Jakarta (ANTARA News) - Panitia Kerja Perfilman DPR RI merekomendasikan tiga hal kepada Pemerintah yakni perbaikan kelembagaan film nasional, membuka diri terhadap investasi asing, serta merevisi UU No 33 tahun 2009 tentang Perfilman.
"Ketiga rekomendasi tersebut kesimpulan dari aspirasi dan masukan yang dihimpun dari para pemangku kepentingan perfilman nasional dalam RDP (rapat dengar pendapat) maupun RDPU (rapat dengar pendapat umum) di Komisi X DPR RI," kata Ketua Panja Perfilman, Abdul Haris kepada pers di Gedung MPR/DPR/DPD RI, Jakarta, Rabu.
Pada kesempatan tersebut hadir Ketua Komisi X DPR RI Tengku Rifki Harsya (FPD), dan anggota Panja Perfilman yakni Ferdiansyah (FPG), Venna Melinda (FPD), serta Maman Wijaya dari Pusbangfilm Kemendikbud RI.
Menurut Abdul Haris, perbaikan kelembagaan adalah perbaikan kebijakan Pemerintah yakni penyelarasan dan sinergitas dalam tugas dan fungsi empat lembaga perfilman nasional meliputi, Badan Perfilman Indonesia, Badan Ekonomi Kreatif, Pusat Pengembangan Film Kemendikbud RI, dan Lembaga Sensor Film (LSF).
"Dengan selaras dan sinerginya empat lembaga perfilman nasional, maka dapat menjaga kualitas produksi film nasional yang diminati masyarakat," katanya.
Haris menambahkan, masing-masing lembaga memiliki batasan tugas pokok dan fungsi yang saling bersinergi seperti diatur dalam aturan perundangan, terutama UU Perfilman.
Badan Perfilman diatur dalam UU perfilman, Badan Ekonomi Kreatif diatur dalam Perpres No 6 tahun 2015 tentang Badan Ekonomi Kreatif, Pusat Pengembangan Film berdasarkan Peraturan Pemerintah No 11 tahun 2015 tentang Organisasi dan Tata Kerja Kemendikbud RI, serta Lembaga Sensor Film diatur dalam Peraturan Pemerintah No 18 tahun 2014 tentang Lembaga Sensor Film.
Rekomendasi kedua, menurut Haris, soal keterbukaan terhadap investasi asing di bidang perfilman sejalan dengan paket kebijakan jilid 10 yang diterbitkan Pemerintah pada pada 11 Februari 2016.

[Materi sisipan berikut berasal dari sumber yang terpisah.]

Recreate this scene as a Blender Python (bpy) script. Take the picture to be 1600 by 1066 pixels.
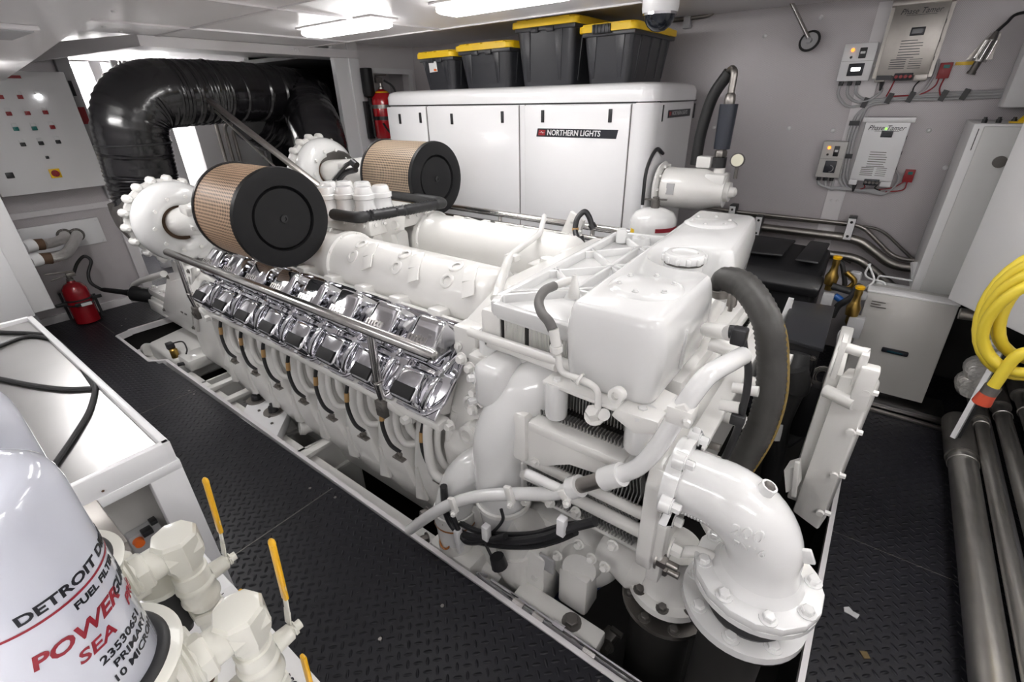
import bpy, bmesh, math, random
from mathutils import Vector, Matrix, Quaternion
V = Vector
random.seed(7)
for o in list(bpy.data.objects): bpy.data.objects.remove(o)
C = bpy.context.scene.collection
scene = bpy.context.scene

# ---------------------------------------------------------------- camera
yaw, pitch, roll = .652, .472, -.021
cam_d = bpy.data.cameras.new('camera'); cam = bpy.data.objects.new('camera', cam_d); C.objects.link(cam)
fw = V((-math.sin(yaw)*math.cos(pitch), math.cos(yaw)*math.cos(pitch), -math.sin(pitch)))
rt = V((math.cos(yaw), math.sin(yaw), 0)); up = rt.cross(fw)
rx = rt*math.cos(roll)+up*math.sin(roll); ux = up*math.cos(roll)-rt*math.sin(roll)
m = Matrix((rx, ux, -fw)).transposed().to_4x4(); m.translation = V((0, 0, 1.85))
cam.matrix_world = m
cam_d.sensor_width = 36; cam_d.lens = 36*740/1600; cam_d.clip_start = .02; cam_d.clip_end = 60
scene.camera = cam

# ---------------------------------------------------------------- world, exposure
w = bpy.data.worlds.new('world'); scene.world = w; w.use_nodes = True
w.node_tree.nodes['Background'].inputs[0].default_value = (.9, .95, 1, 1)
w.node_tree.nodes['Background'].inputs[1].default_value = .02
vs = scene.view_settings
vs.view_transform = 'Standard'; vs.look = 'None'; vs.gamma = 1; vs.use_curve_mapping = False
vs.exposure = .72
LAMP_E = 13.0

# ---------------------------------------------------------------- materials
def mat(name, col, rough=.5, metal=0, coat=0, emit=None, es=1, spec=.5, noise=0, nscale=8, bump=0, bscale=40, trans=0):
    mt = bpy.data.materials.new(name); mt.use_nodes = True
    nt = mt.node_tree; b = nt.nodes['Principled BSDF']
    b.inputs['Base Color'].default_value = (*col, 1)
    b.inputs['Roughness'].default_value = rough
    b.inputs['Metallic'].default_value = metal
    b.inputs['Coat Weight'].default_value = coat
    b.inputs['Coat Roughness'].default_value = .06
    b.inputs['Specular IOR Level'].default_value = spec
    b.inputs['Transmission Weight'].default_value = trans
    if emit: b.inputs['Emission Color'].default_value = (*emit, 1); b.inputs['Emission Strength'].default_value = es
    tc = nt.nodes.new('ShaderNodeNewGeometry')
    if noise:
        n = nt.nodes.new('ShaderNodeTexNoise'); n.inputs['Scale'].default_value = nscale; n.inputs['Detail'].default_value = 4
        nt.links.new(tc.outputs['Position'], n.inputs['Vector'])
        r = nt.nodes.new('ShaderNodeMix'); r.data_type = 'RGBA'
        r.inputs[6].default_value = (*[c*(1-noise) for c in col], 1); r.inputs[7].default_value = (*[min(1, c*(1+noise)) for c in col], 1)
        nt.links.new(n.outputs['Fac'], r.inputs[0]); nt.links.new(r.outputs[2], b.inputs['Base Color'])
    if bump:
        n = nt.nodes.new('ShaderNodeTexNoise'); n.inputs['Scale'].default_value = bscale; n.inputs['Detail'].default_value = 3
        nt.links.new(tc.outputs['Position'], n.inputs['Vector'])
        bp = nt.nodes.new('ShaderNodeBump'); bp.inputs['Strength'].default_value = bump; bp.inputs['Distance'].default_value = .01
        nt.links.new(n.outputs['Fac'], bp.inputs['Height']); nt.links.new(bp.outputs[0], b.inputs['Normal'])
    return mt

def mathn(nt, op, a, b=None, c=None):
    n = nt.nodes.new('ShaderNodeMath'); n.operation = op
    for i, v in enumerate((a, b, c)):
        if v is None: continue
        if isinstance(v, (int, float)): n.inputs[i].default_value = v
        else: nt.links.new(v, n.inputs[i])
    return n.outputs[0]

M = {}
M['paint'] = mat('engine_paint', (.80, .79, .765), .28, coat=.5, noise=.03, nscale=6, bump=.05, bscale=14)
M['paint_gloss'] = mat('gloss_tank_paint', (.77, .77, .765), .22, coat=.6)
M['white'] = mat('white_enamel', (.80, .80, .81), .32, coat=.2)
M['gen_white'] = mat('generator_white', (.80, .80, .81), .25, coat=.35)
M['cab_white'] = mat('cabinet_white', (.76, .755, .76), .35)
M['cream'] = mat('cream_paint', (.72, .71, .64), .3, coat=.4)
M['greybox'] = mat('light_grey_enamel', (.50, .49, .47), .4)
M['ceil'] = mat('ceiling_panel', (.78, .76, .77), .3)
M['trim'] = mat('wall_trim', (.70, .68, .69), .35)
M['black'] = mat('black_plastic', (.018, .018, .02), .38)
M['satin'] = mat('satin_black_plastic', (.009, .009, .010), .5, spec=.3)
M['rubber'] = mat('black_rubber', (.02, .02, .021), .5)
M['hosegrey'] = mat('grey_ribbed_hose', (.05, .048, .045), .45, bump=.12, bscale=30)
M['hosemid'] = mat('mid_grey_hose', (.13, .125, .12), .5)
M['wrap'] = mat('shiny_black_wrap', (.008, .0075, .009), .24, coat=.25)
M['totes'] = mat('tote_black', (.028, .029, .034), .38, noise=.15, nscale=5)
M['yellow'] = mat('yellow_plastic', (.86, .56, .01), .4)
M['yellowhose'] = mat('yellow_cable', (.72, .56, .045), .38)
M['handle'] = mat('yellow_grip', (.82, .44, .005), .28, coat=.4)
M['red'] = mat('red_paint', (.45, .008, .015), .22, coat=.5)
M['red_dark'] = mat('dark_red_paint', (.27, .006, .012), .22, coat=.5)
M['redp'] = mat('red_plastic', (.30, .015, .02), .4)
M['ink_red'] = mat('red_print', (.30, .015, .03), .4)
M['ink'] = mat('black_print', (.012, .013, .02), .4)
M['chrome'] = mat('chrome', (.72, .72, .75), .07, metal=1)
M['steel'] = mat('polished_steel', (.60, .585, .57), .2, metal=1, noise=.12, nscale=20)
M['pipe'] = mat('dull_pipe_steel', (.55, .535, .51), .3, metal=.9, noise=.12, nscale=14)
M['galv'] = mat('brushed_steel', (.34, .32, .30), .38, metal=1, noise=.2, nscale=14)
M['dull'] = mat('dull_steel', (.17, .16, .15), .5, metal=.7, noise=.3, nscale=10)
M['ss'] = mat('stainless_tray', (.40, .395, .39), .30, metal=1, noise=.12, nscale=3, bump=.05, bscale=9)
M['brass'] = mat('brass', (.40, .26, .07), .3, metal=1)
M['foil'] = mat('foil', (.80, .78, .76), .3, metal=.8, bump=1, bscale=45)
M['brown'] = mat('brown_lagging', (.10, .055, .03), .7)
M['blue'] = mat('blue_hose', (.01, .03, .12), .4)
M['bluep'] = mat('blue_plastic', (.01, .09, .33), .4)
M['tan'] = mat('tan_tape', (.50, .30, .12), .6)
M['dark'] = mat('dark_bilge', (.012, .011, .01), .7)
M['fin'] = mat('dark_fin_plates', (.34, .335, .33), .38, metal=.6)
M['grey_lite'] = mat('pale_grey', (.42, .42, .43), .45)
M['lens'] = mat('lamp_lens', (1, 1, 1), .4, emit=(1, .985, .97), es=LAMP_E)
M['fill_dim'] = mat('dim_fill_lens', (1, 1, 1), .4, emit=(1, .985, .97), es=LAMP_E*.5)  # half strength lens for added lights out of view
M['fill_left'] = mat('left_fill_lens', (1, 1, 1), .4, emit=(1, .985, .97), es=LAMP_E*1.7)  # stronger lens of an added light that brightens the left wall
M['lens_far'] = mat('corridor_lamp_lens', (1, 1, 1), .4, emit=(1, .97, .95), es=30)
M['led_o'] = mat('orange_indicator', (.9, .2, .02), .4, emit=(1, .25, .03), es=1.5)
M['led_w'] = mat('white_indicator', (1, 1, 1), .4, emit=(1, 1, 1), es=4)
M['led_g'] = mat('green_indicator', (.3, .9, .1), .4, emit=(.3, 1, .1), es=1)
M['teal'] = mat('teal_button', (.0, .16, .14), .4)
M['screen'] = mat('dark_screen', (.01, .013, .02), .12)
M['paper'] = mat('white_label', (.75, .75, .75), .5)
M['glass'] = mat('gauge_face', (.72, .70, .55), .2)
M['orange'] = mat('orange_mark', (.8, .15, .02), .4)
M['amber'] = mat('amber_ring', (.35, .12, .02), .3)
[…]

Menurut dia, hal ini berimplikasi pada perubahan aturan mengenai daftar bidang usaha tertutup dan bidang usaha terbuka dengan persyaratan di bidang penanaman modal yang disebut sebagai Daftar Negatif Investasi Negatif (DNI).
Haris menegaskan, dalam produksi film nasional harus ada muatan nilai-nilai budaya bangsa, sehingga dapat menuju peningkatan kualitas produksi film Indonesia.
Selain itu, kata dia, dalam setiap produksi film nasional wajib mengutamakan pekerja film Indonesia dan penggunaan pola kerjasama yang tidak merugikan pekerja film, membangun gedung film khususnya di daerah-daerah yang belum memiliki bioskop yang terjangkau rakyat bawah, serta berkewajiban untuk mempromosikan film Indonesia ke luar negeri.
Rekomendasi ketiga, adalah revisi UU Perfilman. Menurut Haris, Panja Perfilman menerima aspirasi tersebut karena UU ini memiliki beberapa kelemahan dalam pengaturan tentang perlindungan dan penghormatan hak cipta film, pendidikan film, tata niaga film, dan penguatan kelembagaan Badan Perfilman Indonesia.
"Panja Perfilman Komisi X DPR mengusulkan akan menyusun revisi UU Perfilman sebagai RUU usul inisiatif DPR RI dalam Prolegnas 2016-2019," katanya.
Menurut dia, sambil menunggu proses revisi dan untuk merespon aspirasi para pemangku kepentingan perfilman, maka Panja Perfilman meminta Pemerintah untuk segera menerbitkan Peraturan Menteri (Permen) yang berpihak kepada kepentingan nasional, seperti penetapan kegiatan dan usaha film, mengutamakan film Indonesia, dan menggunakan sumber daya manusia dalam negeri, dan sebagainya.